What the task asks:
Give every line of the data again, unchanged, but with no pictures.
━━━
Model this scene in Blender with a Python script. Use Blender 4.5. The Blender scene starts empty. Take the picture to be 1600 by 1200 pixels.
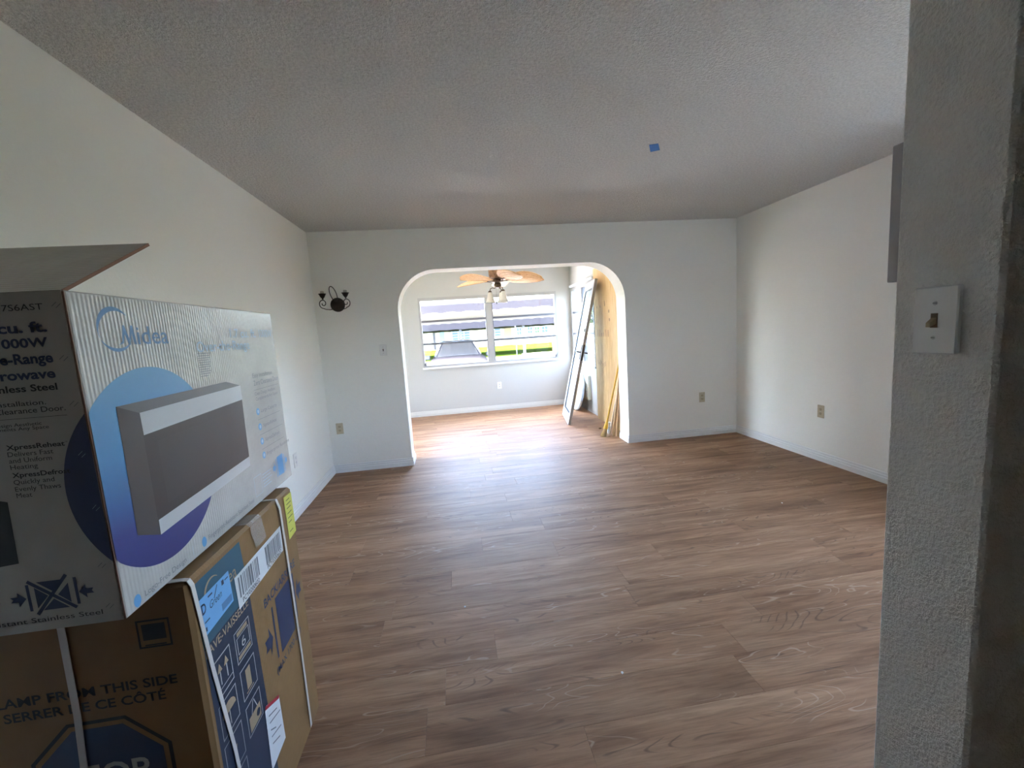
import bpy, bmesh, math, random
from mathutils import Vector, Matrix
random.seed(7)
S = bpy.context.scene
C = S.collection
PI = math.pi

# ------------------------------------------------------------------ camera
H_CAM = 1.359
f_px = 663.5
yaw, pit, rol = 0.1296, -0.1247, -0.0649
fw = Vector((math.sin(yaw)*math.cos(pit), math.cos(yaw)*math.cos(pit), math.sin(pit)))
r0 = Vector((math.cos(yaw), -math.sin(yaw), 0)); u0 = r0.cross(fw)
rt = math.cos(rol)*r0 + math.sin(rol)*u0
up = -math.sin(rol)*r0 + math.cos(rol)*u0
cam_d = bpy.data.cameras.new('camera')
cam_d.sensor_fit = 'HORIZONTAL'; cam_d.sensor_width = 36.0
cam_d.lens = 36.0*f_px/1600.0
cam_d.clip_start = 0.02; cam_d.clip_end = 500
cam = bpy.data.objects.new('camera', cam_d); C.objects.link(cam)
m = Matrix.Identity(4)
for i in range(3):
    m[i][0] = rt[i]; m[i][1] = up[i]; m[i][2] = -fw[i]
m[0][3], m[1][3], m[2][3] = 0, 0, H_CAM
cam.matrix_world = m
S.camera = cam

# ------------------------------------------------------------------ world, sun, exposure
SUN_DIR = Vector((-0.38, 0.05, 0.90)).normalized()      # towards the sun
w = bpy.data.worlds.new('world'); S.world = w
try: w.use_nodes = True
except Exception: pass
nt = w.node_tree; nt.nodes.clear()
sky = nt.nodes.new('ShaderNodeTexSky'); sky.sky_type = 'NISHITA'
sky.sun_disc = False; sky.sun_elevation = math.asin(SUN_DIR.z)
sky.sun_rotation = math.atan2(SUN_DIR.x, SUN_DIR.y)
sky.air_density = 0.8; sky.dust_density = 4.0; sky.ozone_density = 1.0
bg = nt.nodes.new('ShaderNodeBackground'); bg.inputs[1].default_value = 2.2
wo = nt.nodes.new('ShaderNodeOutputWorld')
nt.links.new(sky.outputs[0], bg.inputs[0]); nt.links.new(bg.outputs[0], wo.inputs[0])
sd = bpy.data.lights.new('sun', 'SUN'); sd.energy = 5.0; sd.angle = 0.01; sd.color = (1, 0.94, 0.83)
so = bpy.data.objects.new('sun', sd); C.objects.link(so)
so.rotation_euler = (-SUN_DIR).to_track_quat('-Z', 'Y').to_euler(); so.location = (0, 0, 20)
S.view_settings.view_transform = 'Standard'; S.view_settings.look = 'None'
S.view_settings.gamma = 1.0; S.view_settings.use_curve_mapping = False
S.view_settings.exposure = 2.72
try:
    S.cycles.max_bounces = 14; S.cycles.diffuse_bounces = 9; S.cycles.glossy_bounces = 5
    S.cycles.transparent_max_bounces = 16
    S.cycles.sample_clamp_indirect = 8
except Exception: pass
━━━
Response to the task:
Model this scene in Blender with a Python script. Use Blender 4.5. The Blender scene starts empty. Take the picture to be 1600 by 1200 pixels.
import bpy, bmesh, math, random
from mathutils import Vector, Matrix
random.seed(7)
S = bpy.context.scene
C = S.collection
PI = math.pi

# ------------------------------------------------------------------ camera
H_CAM = 1.359
f_px = 663.5
yaw, pit, rol = 0.1296, -0.1247, -0.0649
fw = Vector((math.sin(yaw)*math.cos(pit), math.cos(yaw)*math.cos(pit), math.sin(pit)))
r0 = Vector((math.cos(yaw), -math.sin(yaw), 0)); u0 = r0.cross(fw)
rt = math.cos(rol)*r0 + math.sin(rol)*u0
up = -math.sin(rol)*r0 + math.cos(rol)*u0
cam_d = bpy.data.cameras.new('camera')
cam_d.sensor_fit = 'HORIZONTAL'; cam_d.sensor_width = 36.0
cam_d.lens = 36.0*f_px/1600.0
cam_d.clip_start = 0.02; cam_d.clip_end = 500
cam = bpy.data.objects.new('camera', cam_d); C.objects.link(cam)
m = Matrix.Identity(4)
for i in range(3):
    m[i][0] = rt[i]; m[i][1] = up[i]; m[i][2] = -fw[i]
m[0][3], m[1][3], m[2][3] = 0, 0, H_CAM
cam.matrix_world = m
S.camera = cam

# ------------------------------------------------------------------ world, sun, exposure
SUN_DIR = Vector((-0.38, 0.05, 0.90)).normalized()      # towards the sun
w = bpy.data.worlds.new('world'); S.world = w
try: w.use_nodes = True
except Exception: pass
nt = w.node_tree; nt.nodes.clear()
sky = nt.nodes.new('ShaderNodeTexSky'); sky.sky_type = 'NISHITA'
sky.sun_disc = False; sky.sun_elevation = math.asin(SUN_DIR.z)
sky.sun_rotation = math.atan2(SUN_DIR.x, SUN_DIR.y)
sky.air_density = 0.8; sky.dust_density = 4.0; sky.ozone_density = 1.0
bg = nt.nodes.new('ShaderNodeBackground'); bg.inputs[1].default_value = 2.2
wo = nt.nodes.new('ShaderNodeOutputWorld')
nt.links.new(sky.outputs[0], bg.inputs[0]); nt.links.new(bg.outputs[0], wo.inputs[0])
sd = bpy.data.lights.new('sun', 'SUN'); sd.energy = 5.0; sd.angle = 0.01; sd.color = (1, 0.94, 0.83)
so = bpy.data.objects.new('sun', sd); C.objects.link(so)
so.rotation_euler = (-SUN_DIR).to_track_quat('-Z', 'Y').to_euler(); so.location = (0, 0, 20)
S.view_settings.view_transform = 'Standard'; S.view_settings.look = 'None'
S.view_settings.gamma = 1.0; S.view_settings.use_curve_mapping = False
S.view_settings.exposure = 2.72
try:
    S.cycles.max_bounces = 14; S.cycles.diffuse_bounces = 9; S.cycles.glossy_bounces = 5
    S.cycles.transparent_max_bounces = 16
    S.cycles.sample_clamp_indirect = 8
except Exception: pass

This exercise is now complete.